I have discussed statutes of limitation on construction claims in various contexts from issues with a disconnect on state projects to questions of continuous breach here at Construction Law Musings. For those that are first time readers, the statute of limitations is the time during which a plaintiff can bring its claim, whether under the Virginia Consumer Protection Act (VCPA), for breach of contract, or for any other legal wrong that was done to him, her or it by another. The range of limitations runs the gamut of times, for instance it is 5 years for breach of a written contract and 6 months for enforcement of a mechanic’s lien. This time period is calculated from the “accrual” of the right of action. “Accrual” is, in general terms, when the plaintiff was originally harmed or should have known it was harmed (depending on the particular cause of action).

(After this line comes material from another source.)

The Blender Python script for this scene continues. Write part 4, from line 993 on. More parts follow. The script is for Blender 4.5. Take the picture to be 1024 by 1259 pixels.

A recent case out of the Circuit Court of Norfolk, Virginia examined when a cause of action for a construction related claim under the VCPA accrued and thus whether the plaintiff’s claim was timely. In Hyde Park Free Will Baptist Church v. Skye-Brynn Enterprises Inc., the Court looked at the following basic facts (pay attention to the dates):

The Plaintiff, Hyde Park Baptist Church, hired the Defendant, Skye-Brynn Enterprises, Inc., to perform certain roof repairs that were “completed” in 2015. Shortly after the work was done, in 2015, the Plaintiff informed Defendant that the roof still leaked and that some leaks were worse than before. The Defendant unsuccessfully attempted repair at the time. 14 months later in 2017, the church had other contractors examine the roof and opine as to its faulty installation. Also in 2017, the church submitted roof samples to GAF, the roof membrane manufacturer and in February 2018 GAF responded stating that the leaks were not due to manufacturing defects. The church filed its complaint on October 1, 2018 breach of contract, breach of warranty of workmanship and fraud in violation of the VCPA. Defendant responded with a plea in bar, arguing that the statute of limitations barred the claim.